* _SUPPLIED INFORMATION_:
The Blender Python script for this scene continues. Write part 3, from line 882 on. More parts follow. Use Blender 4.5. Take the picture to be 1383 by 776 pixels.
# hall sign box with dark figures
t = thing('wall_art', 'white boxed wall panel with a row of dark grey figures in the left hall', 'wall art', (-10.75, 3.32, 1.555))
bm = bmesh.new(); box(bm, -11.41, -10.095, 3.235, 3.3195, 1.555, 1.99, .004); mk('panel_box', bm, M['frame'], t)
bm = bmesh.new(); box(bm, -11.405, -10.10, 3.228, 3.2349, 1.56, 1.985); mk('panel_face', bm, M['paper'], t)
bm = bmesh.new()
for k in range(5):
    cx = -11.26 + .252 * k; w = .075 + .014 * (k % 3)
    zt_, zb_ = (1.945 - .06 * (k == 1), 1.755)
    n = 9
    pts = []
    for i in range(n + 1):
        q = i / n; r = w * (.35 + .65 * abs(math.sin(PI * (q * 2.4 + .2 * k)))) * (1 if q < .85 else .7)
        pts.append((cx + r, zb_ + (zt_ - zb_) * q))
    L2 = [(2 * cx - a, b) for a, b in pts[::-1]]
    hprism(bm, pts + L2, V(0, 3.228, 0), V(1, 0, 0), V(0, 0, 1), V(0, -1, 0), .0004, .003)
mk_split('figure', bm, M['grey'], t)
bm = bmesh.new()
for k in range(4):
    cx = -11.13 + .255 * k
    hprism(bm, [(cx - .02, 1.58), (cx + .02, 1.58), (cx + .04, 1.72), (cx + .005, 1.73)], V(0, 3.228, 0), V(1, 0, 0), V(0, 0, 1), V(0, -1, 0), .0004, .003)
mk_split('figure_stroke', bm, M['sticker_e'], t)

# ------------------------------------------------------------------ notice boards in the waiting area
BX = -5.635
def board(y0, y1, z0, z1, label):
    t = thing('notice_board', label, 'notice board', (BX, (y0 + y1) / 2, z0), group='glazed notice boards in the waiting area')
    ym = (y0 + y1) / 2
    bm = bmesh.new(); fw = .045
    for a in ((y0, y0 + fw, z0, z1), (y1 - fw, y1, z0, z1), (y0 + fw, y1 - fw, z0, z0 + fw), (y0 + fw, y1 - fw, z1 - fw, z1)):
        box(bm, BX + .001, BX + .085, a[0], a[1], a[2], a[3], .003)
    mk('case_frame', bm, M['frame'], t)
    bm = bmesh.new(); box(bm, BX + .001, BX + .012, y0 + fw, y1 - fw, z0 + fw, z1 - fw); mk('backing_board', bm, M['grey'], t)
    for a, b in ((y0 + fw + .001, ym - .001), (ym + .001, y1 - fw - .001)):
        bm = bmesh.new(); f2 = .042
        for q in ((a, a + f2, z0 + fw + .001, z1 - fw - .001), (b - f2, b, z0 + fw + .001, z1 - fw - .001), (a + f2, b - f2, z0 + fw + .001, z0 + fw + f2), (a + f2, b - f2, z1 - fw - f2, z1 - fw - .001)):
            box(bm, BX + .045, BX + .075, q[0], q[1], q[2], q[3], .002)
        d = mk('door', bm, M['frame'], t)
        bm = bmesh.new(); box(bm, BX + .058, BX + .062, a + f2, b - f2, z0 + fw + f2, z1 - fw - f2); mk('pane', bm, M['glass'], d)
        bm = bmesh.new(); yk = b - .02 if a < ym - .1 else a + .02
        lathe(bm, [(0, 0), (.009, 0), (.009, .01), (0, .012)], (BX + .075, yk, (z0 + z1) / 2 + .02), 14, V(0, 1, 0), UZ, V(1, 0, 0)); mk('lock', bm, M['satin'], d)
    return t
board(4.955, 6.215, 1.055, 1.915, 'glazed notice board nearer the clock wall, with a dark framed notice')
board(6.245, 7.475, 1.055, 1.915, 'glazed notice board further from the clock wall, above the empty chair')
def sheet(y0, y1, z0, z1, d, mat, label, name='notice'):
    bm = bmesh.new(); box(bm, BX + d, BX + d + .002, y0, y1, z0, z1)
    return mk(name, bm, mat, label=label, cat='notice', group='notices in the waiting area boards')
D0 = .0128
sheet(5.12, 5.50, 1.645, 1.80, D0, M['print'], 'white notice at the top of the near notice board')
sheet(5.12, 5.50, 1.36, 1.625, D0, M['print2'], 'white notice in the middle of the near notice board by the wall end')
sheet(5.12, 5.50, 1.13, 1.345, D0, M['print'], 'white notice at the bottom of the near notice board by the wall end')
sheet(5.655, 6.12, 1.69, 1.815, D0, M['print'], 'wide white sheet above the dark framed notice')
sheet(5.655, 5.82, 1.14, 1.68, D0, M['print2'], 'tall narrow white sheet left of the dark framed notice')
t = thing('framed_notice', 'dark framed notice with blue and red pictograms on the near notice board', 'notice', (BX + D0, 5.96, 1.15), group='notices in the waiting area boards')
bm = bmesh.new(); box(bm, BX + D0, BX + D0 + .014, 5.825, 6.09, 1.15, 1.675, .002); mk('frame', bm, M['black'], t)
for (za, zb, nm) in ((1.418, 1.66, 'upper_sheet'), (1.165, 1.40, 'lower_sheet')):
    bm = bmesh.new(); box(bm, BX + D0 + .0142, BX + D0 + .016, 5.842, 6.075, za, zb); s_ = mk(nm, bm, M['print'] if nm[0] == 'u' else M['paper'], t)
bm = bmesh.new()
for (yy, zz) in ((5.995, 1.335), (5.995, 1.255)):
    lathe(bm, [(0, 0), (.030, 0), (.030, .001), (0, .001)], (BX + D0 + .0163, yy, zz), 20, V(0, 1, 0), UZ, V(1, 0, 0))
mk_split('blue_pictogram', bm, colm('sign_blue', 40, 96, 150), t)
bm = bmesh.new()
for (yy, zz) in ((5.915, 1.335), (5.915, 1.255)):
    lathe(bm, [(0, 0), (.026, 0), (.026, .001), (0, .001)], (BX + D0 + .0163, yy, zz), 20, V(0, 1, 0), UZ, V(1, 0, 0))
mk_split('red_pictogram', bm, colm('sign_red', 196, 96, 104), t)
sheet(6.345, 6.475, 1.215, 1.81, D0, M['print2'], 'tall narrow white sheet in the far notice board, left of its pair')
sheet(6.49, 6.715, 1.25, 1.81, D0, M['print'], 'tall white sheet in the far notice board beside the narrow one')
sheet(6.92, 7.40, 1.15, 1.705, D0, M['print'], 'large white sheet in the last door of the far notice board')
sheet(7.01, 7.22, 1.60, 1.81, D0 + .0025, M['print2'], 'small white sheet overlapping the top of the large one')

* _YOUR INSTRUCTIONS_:
Repeat, exactly and only, the lines from the beginning of the material through the line that contains "mk_split('figure_stroke', bm, M['sticker_e'], t)".

* _THE ANSWER_:
The Blender Python script for this scene continues. Write part 3, from line 882 on. More parts follow. Use Blender 4.5. Take the picture to be 1383 by 776 pixels.
# hall sign box with dark figures
t = thing('wall_art', 'white boxed wall panel with a row of dark grey figures in the left hall', 'wall art', (-10.75, 3.32, 1.555))
bm = bmesh.new(); box(bm, -11.41, -10.095, 3.235, 3.3195, 1.555, 1.99, .004); mk('panel_box', bm, M['frame'], t)
bm = bmesh.new(); box(bm, -11.405, -10.10, 3.228, 3.2349, 1.56, 1.985); mk('panel_face', bm, M['paper'], t)
bm = bmesh.new()
for k in range(5):
    cx = -11.26 + .252 * k; w = .075 + .014 * (k % 3)
    zt_, zb_ = (1.945 - .06 * (k == 1), 1.755)
    n = 9
    pts = []
    for i in range(n + 1):
        q = i / n; r = w * (.35 + .65 * abs(math.sin(PI * (q * 2.4 + .2 * k)))) * (1 if q < .85 else .7)
        pts.append((cx + r, zb_ + (zt_ - zb_) * q))
    L2 = [(2 * cx - a, b) for a, b in pts[::-1]]
    hprism(bm, pts + L2, V(0, 3.228, 0), V(1, 0, 0), V(0, 0, 1), V(0, -1, 0), .0004, .003)
mk_split('figure', bm, M['grey'], t)
bm = bmesh.new()
for k in range(4):
    cx = -11.13 + .255 * k
    hprism(bm, [(cx - .02, 1.58), (cx + .02, 1.58), (cx + .04, 1.72), (cx + .005, 1.73)], V(0, 3.228, 0), V(1, 0, 0), V(0, 0, 1), V(0, -1, 0), .0004, .003)
mk_split('figure_stroke', bm, M['sticker_e'], t)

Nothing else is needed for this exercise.